Un accrochage entre rebelles touareg et islamistes a eu lieu dans la nuit de jeudi à vendredi près de Kidal, une ville du nord du Mali, au moment où l'Union africaine (UA) s'apprête à demander à l'ONU un appui pour une intervention militaire dans cette région.

Des combattants de la rébellion touareg du Mouvement national de libération de l'Azawad (MNLA) et du groupe islamiste Ansar Dine « se sont affrontés » dans la nuit à une vingtaine de kilomètres de Kidal, a indiqué à l'AFP par téléphone un fonctionnaire de la ville, évoquant des tirs nourris d'armes automatiques.

C'est le premier incident sérieux entre ces groupes depuis plus de deux mois que l'immense région nord-est contrôlée par le MNLA et surtout Ansar Dine et son allié djihadiste d'Al-Qaïda au Maghreb islamique (AQMI).

Le calme est revenu à l'aube, a affirmé le fonctionnaire. Selon lui, « il y a eu trois blessés » dans cet accrochage, une information qu'il n'était pas possible de confirmer pour l'heure.

« Les quelques drapeaux du MNLA qui flottaient dans la ville ont été enlevés », « on ne voit plus qu'Ansar Dine en ville », a ajouté cet habitant.

Interrogé par téléphone satellitaire dans la nuit, Mohamed Ag Mamoud, un combattant d'Ansar Dine, avait expliqué cet accrochage par le fait que « toute cette semaine, le MNLA a manipulé à Kidal des civils qui ont manifesté » contre le mouvement islamiste.

Les 5 et 6 juin, des habitants de cette ville, surtout des femmes et des jeunes, avaient manifesté contre la présence des islamistes et dit leur soutien au MNLA. La première manifestation avait été violemment dispersée.

Cependant, dans les deux camps on s'est employé vendredi à minimiser l'incident de la nuit dernière.

« Il n'y a rien eu de grave », simplement « quelques coups de feu », a affirmé un haut responsable du groupe islamiste à Kidal. Mossa Ag Attaher, porte-parole du MNLA basé à Paris, a carrément démenti tout « échange de tirs ».

Un projet de fusion entre le MNLA, au départ sécessionniste et laïc, et Ansar Dine, qui prône la charia (loi islamique) dans tout le Mali, a été suspendu en raison de fortes divergences sur la question de l'application de la charia.
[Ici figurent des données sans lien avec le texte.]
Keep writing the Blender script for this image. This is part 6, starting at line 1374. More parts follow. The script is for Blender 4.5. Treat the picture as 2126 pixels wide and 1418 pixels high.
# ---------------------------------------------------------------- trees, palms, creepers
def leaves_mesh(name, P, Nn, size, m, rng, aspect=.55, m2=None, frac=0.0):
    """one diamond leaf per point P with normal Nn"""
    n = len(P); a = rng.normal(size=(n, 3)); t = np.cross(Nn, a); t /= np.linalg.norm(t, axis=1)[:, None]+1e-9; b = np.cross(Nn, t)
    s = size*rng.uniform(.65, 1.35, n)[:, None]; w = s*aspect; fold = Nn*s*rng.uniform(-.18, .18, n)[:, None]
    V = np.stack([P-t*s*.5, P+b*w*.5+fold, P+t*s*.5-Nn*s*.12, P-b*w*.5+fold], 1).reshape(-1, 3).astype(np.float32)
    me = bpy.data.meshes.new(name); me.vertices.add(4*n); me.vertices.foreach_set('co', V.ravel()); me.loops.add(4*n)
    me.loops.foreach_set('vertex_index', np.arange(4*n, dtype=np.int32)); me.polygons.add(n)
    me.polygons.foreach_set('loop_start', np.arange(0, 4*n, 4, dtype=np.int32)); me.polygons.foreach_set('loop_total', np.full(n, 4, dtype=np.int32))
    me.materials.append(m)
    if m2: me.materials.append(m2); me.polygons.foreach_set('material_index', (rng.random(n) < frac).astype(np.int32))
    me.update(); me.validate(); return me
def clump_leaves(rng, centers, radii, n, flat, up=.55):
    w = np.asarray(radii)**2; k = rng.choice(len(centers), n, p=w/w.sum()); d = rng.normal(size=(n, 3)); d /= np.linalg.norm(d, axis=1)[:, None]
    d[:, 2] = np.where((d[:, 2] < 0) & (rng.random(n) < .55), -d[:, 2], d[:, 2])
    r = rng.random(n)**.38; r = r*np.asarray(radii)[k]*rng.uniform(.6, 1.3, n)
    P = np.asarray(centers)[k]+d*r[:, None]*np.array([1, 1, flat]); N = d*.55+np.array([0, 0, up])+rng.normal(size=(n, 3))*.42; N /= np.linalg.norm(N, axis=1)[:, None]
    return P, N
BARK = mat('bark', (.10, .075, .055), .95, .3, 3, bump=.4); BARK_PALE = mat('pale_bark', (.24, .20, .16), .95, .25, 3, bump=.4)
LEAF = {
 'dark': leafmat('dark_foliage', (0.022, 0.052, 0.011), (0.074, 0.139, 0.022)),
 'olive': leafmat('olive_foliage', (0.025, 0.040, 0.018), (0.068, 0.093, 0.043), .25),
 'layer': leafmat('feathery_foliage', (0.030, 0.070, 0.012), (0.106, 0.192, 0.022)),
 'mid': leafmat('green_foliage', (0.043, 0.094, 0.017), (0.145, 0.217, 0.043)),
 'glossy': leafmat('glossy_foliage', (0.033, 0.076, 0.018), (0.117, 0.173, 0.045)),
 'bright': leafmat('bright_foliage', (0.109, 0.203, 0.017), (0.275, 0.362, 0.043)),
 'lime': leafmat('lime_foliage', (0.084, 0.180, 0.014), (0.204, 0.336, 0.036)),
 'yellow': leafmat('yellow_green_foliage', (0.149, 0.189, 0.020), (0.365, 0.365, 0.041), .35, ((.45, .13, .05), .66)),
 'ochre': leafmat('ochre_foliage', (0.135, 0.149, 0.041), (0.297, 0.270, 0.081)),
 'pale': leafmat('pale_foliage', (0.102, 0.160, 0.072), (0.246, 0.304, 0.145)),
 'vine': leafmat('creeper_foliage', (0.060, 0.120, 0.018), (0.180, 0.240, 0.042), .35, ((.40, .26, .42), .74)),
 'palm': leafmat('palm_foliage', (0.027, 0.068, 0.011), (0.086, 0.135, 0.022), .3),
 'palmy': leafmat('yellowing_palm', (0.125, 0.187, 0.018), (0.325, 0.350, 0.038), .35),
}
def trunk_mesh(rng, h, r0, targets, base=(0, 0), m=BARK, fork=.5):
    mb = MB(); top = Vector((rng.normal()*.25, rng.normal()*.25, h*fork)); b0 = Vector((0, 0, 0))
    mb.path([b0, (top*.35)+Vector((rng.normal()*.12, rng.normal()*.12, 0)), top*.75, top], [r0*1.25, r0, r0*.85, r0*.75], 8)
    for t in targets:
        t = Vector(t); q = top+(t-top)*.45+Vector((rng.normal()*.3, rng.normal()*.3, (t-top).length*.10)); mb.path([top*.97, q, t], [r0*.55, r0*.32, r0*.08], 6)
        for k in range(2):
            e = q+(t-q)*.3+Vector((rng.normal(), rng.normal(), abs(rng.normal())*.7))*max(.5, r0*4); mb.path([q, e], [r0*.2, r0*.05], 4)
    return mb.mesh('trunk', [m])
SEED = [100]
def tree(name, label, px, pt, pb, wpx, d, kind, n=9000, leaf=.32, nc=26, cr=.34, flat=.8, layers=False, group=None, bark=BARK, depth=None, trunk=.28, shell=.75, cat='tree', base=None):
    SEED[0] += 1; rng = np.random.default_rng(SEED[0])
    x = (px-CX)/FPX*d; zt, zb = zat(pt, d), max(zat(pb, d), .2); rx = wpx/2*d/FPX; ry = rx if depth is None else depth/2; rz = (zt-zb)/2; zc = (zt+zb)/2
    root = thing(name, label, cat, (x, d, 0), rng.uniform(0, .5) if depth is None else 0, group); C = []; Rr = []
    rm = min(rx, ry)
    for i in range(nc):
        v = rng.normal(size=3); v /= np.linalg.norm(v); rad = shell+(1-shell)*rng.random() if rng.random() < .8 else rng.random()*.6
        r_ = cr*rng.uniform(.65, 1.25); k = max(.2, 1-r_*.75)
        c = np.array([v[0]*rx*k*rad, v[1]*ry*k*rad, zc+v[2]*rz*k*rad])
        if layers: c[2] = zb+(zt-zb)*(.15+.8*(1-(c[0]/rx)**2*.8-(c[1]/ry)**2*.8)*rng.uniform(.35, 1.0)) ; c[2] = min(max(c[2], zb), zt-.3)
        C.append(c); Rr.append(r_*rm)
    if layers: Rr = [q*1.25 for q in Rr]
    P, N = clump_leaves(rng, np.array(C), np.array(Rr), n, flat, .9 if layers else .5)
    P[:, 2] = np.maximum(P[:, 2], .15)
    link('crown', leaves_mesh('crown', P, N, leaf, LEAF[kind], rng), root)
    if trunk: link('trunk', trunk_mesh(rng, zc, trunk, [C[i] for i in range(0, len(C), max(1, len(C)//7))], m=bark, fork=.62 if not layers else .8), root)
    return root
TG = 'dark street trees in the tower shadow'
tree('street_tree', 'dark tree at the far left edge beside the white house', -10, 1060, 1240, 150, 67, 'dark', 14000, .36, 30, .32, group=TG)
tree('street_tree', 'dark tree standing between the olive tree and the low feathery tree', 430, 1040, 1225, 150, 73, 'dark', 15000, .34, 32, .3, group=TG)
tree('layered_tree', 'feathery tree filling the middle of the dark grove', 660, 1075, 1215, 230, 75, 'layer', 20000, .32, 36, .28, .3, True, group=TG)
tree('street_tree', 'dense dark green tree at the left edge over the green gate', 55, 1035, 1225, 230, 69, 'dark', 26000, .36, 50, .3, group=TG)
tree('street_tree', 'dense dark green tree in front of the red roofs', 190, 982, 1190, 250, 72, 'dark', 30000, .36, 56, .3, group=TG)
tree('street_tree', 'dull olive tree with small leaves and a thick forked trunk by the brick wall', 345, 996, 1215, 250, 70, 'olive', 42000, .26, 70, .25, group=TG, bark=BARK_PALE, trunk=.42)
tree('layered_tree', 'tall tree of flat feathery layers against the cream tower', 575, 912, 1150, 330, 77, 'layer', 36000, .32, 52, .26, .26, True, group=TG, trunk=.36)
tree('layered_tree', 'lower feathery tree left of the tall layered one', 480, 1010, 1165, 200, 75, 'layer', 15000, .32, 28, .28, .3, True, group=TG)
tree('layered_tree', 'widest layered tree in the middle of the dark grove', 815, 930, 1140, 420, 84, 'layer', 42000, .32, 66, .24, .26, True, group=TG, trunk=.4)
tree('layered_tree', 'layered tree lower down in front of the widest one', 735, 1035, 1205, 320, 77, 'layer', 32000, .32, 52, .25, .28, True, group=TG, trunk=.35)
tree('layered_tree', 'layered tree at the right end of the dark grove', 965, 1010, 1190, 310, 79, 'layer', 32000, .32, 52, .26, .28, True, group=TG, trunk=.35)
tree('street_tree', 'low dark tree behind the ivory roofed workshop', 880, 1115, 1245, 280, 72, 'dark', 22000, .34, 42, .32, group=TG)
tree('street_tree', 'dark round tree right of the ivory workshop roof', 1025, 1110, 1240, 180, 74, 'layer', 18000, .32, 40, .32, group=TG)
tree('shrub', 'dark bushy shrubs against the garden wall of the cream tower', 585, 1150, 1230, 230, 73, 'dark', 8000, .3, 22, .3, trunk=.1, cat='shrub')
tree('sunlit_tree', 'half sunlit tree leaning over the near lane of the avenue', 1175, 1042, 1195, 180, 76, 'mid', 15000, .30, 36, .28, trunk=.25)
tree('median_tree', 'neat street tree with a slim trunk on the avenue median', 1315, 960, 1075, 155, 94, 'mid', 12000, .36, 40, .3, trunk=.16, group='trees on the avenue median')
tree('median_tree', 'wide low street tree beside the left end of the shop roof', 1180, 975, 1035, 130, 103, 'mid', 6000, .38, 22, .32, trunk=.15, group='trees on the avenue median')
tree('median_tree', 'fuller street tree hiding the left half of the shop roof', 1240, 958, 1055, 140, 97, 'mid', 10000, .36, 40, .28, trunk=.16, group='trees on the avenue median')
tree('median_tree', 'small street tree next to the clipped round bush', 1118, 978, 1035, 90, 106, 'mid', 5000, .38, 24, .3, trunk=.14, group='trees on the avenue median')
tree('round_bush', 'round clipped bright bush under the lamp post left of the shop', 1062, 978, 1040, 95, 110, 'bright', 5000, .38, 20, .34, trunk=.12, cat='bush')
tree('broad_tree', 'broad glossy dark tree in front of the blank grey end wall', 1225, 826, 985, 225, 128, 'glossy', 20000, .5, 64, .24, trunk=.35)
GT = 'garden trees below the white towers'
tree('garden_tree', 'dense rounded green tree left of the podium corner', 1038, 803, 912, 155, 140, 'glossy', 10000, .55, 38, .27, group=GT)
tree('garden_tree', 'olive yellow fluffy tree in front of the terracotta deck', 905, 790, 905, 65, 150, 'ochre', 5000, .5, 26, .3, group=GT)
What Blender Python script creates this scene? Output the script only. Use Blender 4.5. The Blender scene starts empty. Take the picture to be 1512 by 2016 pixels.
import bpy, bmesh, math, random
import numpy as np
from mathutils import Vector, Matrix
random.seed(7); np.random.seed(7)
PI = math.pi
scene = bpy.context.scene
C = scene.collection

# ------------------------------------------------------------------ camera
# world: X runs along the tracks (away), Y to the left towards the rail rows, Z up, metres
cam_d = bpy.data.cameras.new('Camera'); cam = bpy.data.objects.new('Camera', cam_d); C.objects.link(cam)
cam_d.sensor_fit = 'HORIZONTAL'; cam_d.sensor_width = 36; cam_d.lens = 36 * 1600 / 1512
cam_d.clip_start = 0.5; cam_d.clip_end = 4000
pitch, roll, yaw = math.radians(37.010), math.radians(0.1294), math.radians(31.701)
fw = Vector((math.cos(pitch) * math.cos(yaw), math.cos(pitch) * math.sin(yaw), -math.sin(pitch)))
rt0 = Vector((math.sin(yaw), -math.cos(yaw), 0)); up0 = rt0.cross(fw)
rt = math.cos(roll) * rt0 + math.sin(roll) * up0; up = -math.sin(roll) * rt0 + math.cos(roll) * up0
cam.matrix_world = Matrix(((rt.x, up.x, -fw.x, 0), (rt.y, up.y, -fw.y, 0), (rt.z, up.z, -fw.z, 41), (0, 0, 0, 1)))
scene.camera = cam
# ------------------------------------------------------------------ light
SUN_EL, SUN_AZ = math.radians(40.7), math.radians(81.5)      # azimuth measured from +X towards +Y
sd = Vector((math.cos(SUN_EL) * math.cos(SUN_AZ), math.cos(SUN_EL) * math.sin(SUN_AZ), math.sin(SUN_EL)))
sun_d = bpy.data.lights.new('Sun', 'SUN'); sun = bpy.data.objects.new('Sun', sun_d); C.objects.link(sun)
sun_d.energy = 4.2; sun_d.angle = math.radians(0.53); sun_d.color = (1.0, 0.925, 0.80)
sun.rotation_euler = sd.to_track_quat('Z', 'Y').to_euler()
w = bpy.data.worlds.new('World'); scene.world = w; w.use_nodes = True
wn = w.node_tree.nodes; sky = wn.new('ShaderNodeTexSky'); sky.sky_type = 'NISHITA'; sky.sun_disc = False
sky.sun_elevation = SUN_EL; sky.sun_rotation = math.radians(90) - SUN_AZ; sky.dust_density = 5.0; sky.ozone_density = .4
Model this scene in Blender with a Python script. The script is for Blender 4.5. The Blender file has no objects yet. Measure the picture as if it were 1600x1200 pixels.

Mais aucun des deux mouvements n'a jusqu'à présent voulu parler d'échec ou de rupture.

Saisine de l'ONU

Pour régler la crise dans le Nord, qui a échappé fin mars au pouvoir central, « toutes les options sont possibles, nationales comme internationales », a expliqué à l'AFP le porte-parole du gouvernement malien de transition, Hamadoun Touré, interrogé sur les dernières décisions des instances africaines. « Nous sommes en train d'analyser l'évolution de la situation », a-t-il dit, sans autre commentaire.

L'UA va saisir l'ONU pour obtenir son « appui » à une intervention militaire dans le nord du Mali, avaient annoncé jeudi soir à Abidjan des responsables des Nations unies, de l'UA et de la Communauté économique des États d'Afrique de l'Ouest (CÉDÉAO), réunis dans le « groupe de soutien et de suivi sur la situation au Mali ».

Les participants ont promis un appui notamment « financier » et « logistique » pour aider l'État malien à reprendre cette région « dans les plus brefs délais possible ».

À l'issue d'une réunion de chefs d'État mercredi à Lomé, la CÉDÉAO avait « réaffirmé » sa décision d'envoyer des troupes au Mali et décidé d'une saisine du Conseil de sécurité de l'ONU. Cette idée avait été lancée le 30 mai par le chef de l'État béninois et président en exercice de l'UA, Thomas Boni Yayi.

Mais les contours, les composantes et le mandat exact d'une éventuelle opération militaire dans le Nord malien ne sont toujours pas déterminés.

L'ONU, l'UA et la CÉDÉAO ont aussi « exigé » que l'ex-junte militaire installée après le putsch du 22 mars à Bamako « soit immédiatement dissoute et se retire complètement de la gestion de la transition ».

Les putschistes se sont officiellement retirés en vertu d'un accord conclu le 20 mai avec la CÉDÉAO, mais ils restent très présents face au président intérimaire Dioncounda Traoré et au gouvernement, en place pour une transition d'un an et dont l'un des défis majeurs est la reconquête du Nord.